Great! Let’s take a look at methods that update our todos. Let’s say a function that adds a todo.

export const todosRouter = router({
  todos: publicProcedure.query((_) => todos),
  addTodo: publicProcedure
    .input(
      z.object({
        todo: z.string(),
        done: z.boolean(),
      }),
    )
    .mutation(({ input }) => {
      const newTodo = {
        id: ++id,
        ...input,
      };
      todos.push(newTodo);
      return newTodo;
    }),
});

We added a new key named addTodo on the object, we pass to the router function. This time we used the .input and the .mutation calls on the publicProcedure.

The .input method allows us to verify the parameters of the function. To do so, we use zod.

Next, we can use the .mutation function in combination with a resolver to implement the logic to add a new Todo. It’s important to know that the function parameter is available as a property named input on the object passed to our resolver. We can grasp it via restructuring ({input}).

That’s it. We can complete our router by adding the missing CRUD operations.

export const todosRouter = router({
  todos: publicProcedure.query((_) => todos),
  addTodo: publicProcedure
    .input(
      z.object({
        todo: z.string(),
        done: z.boolean(),
      }),
    )
    .mutation(({ input }) => {
      const newTodo = {
        id: ++id,
        ...input,
      };
      todos.push(newTodo);
      return newTodo;
    }),
  updateTodo: publicProcedure
    .input(
      z.object({
        id: z.number(),
        todo: z.string(),
        done: z.boolean(),
      }),
    )
    .mutation(({ input }) => {
      todos = todos.map((t) => (t.id === input.id ? input : t));
      return input;
    }),
  deleteTodo: publicProcedure.input(z.number()).mutation(({ input }) => {
    const todoToDelete = todos.find((todo) => todo.id === input);
    todos = todos.filter((todo) => todo.id !== input);
    return todoToDelete;
  }),
});

Awesome. We successfully implemented a fastify server with a tRPC router. Let’s now switch to the Angular side and call our remote functions.

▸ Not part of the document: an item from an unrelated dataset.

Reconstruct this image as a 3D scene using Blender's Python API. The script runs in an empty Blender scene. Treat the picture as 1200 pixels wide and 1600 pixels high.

Everything discribed in this post was developed live on my Twitch stream. If you are interested in modern web development or just want to chat, you should definitely subscribe to my Channel to not miss future broadcasts.

tRPC client

Angular backend calls are done inside a service using Angular’s HTTPClient. Here’s a sample service for a Todo app that calls a bunch of REST endpoints.

@Injectable({
  providedIn: 'root',
})
export class TodoService {
  constructor(private http: HttpClient) {}

  public getAllTodos(): Observable<Todo[]> {
    return this.http.get<Todo[]>(ENDPOINT);
  }

  public addTodo(todo: CreateAndUpdateTodo): Observable<Todo> {
    return this.http.post<Todo>(ENDPOINT, todo);
  }

  public updateTodo(todo: Todo): Observable<Todo> {
    return this.http.patch<Todo>(`${ENDPOINT}/${todo.id}`, {
      todo: todo.todo,
      done: todo.done,
    });
  }

  public deleteTodo(id: number): Observable<Todo> {
    return this.http.delete<Todo>(`${ENDPOINT}/${id}`);
  }
}

Nothing special. But we don’t want to invoke REST endpoints right; we want to call some remote functions using tRPC. So let's install the @trpc/client package and refactor our service.

npm i @trpc/client

To get started, we have to create a client instance. To do so, we will use two helper functions named createTRPCProxyClient and httpBatchLink provided by @trpc/client.

private client = createTRPCProxyClient<TodosRouter>({
    links: [
      httpBatchLink({
        url: 'http://localhost:3000',
      }),
    ],
});

The most important thing here is the generic we pass to createTRPCProxyClient. But where is the TodosRouter coming from?

Remember how I mentioned previously that this line in our backend is very important?

export type TodosRouter = typeof todosRouter;

Those are the types we want to import in our front end. So let’s add the following import to our client service.

import type {TodosRouter} from '../../../todo-backend/todo/todo.route';

private client = createTRPCProxyClient<TodosRouter>({
    links: [
      httpBatchLink({
        url: 'http://localhost:3000',
      }),
    ],
});

With this setup, tRPC will perform its magic and provide maximal type safety.

Okay, time to call some functions! Let’s start by fetching our Todos!

Call query functions

public getAllTodos(): Observable<Todo[]> {
  return fromPromise(this.client.todos.query());
}

We can use our client to call the .todos.query function. Invoking this function returns a Promise. We can use fromProise to convert it to an Observable so that it fits nicely into Angular and feels similar to using the HTTPClient.

The best thing is that we get epic IDE support due to tRPC magic!

The IDEA is aware of all the available remote functions inside our frontend code. Nice. The todos function only returns todos and doesn’t accept any input. Let’s see if type-safety also works for mutations such as addTodo.

Calling mutations

Calling mutations is similar to calling .query functions. To add a new Todo, we call the .addTodo.mutate function and pass in our new todo.

public addTodo(todo: CreateAndUpdateTodo): Observable<Todo> {
  return fromPromise(this.client.addTodo.mutate(todo));
}

What if we pass in a string instead of a todo object?

You guessed it. We get a friendly warning since the type of string is not assignable to an object of type {todo: string, done: boolean}. Full type-safety!

Summary

tRPC is an outstanding piece of technology. It allows you to call backend functions from your front end. Using tRPC, you leverage the full power of TypeScript across the stack.

tRPC guarantees that your back and front end are never out of sync. The contract is made with TypeScript, with no code generation, just TypeScript.

Of course, you can only use tRPC if your backend is written in TypeScript and the backend code is in the same repository as your frontend code.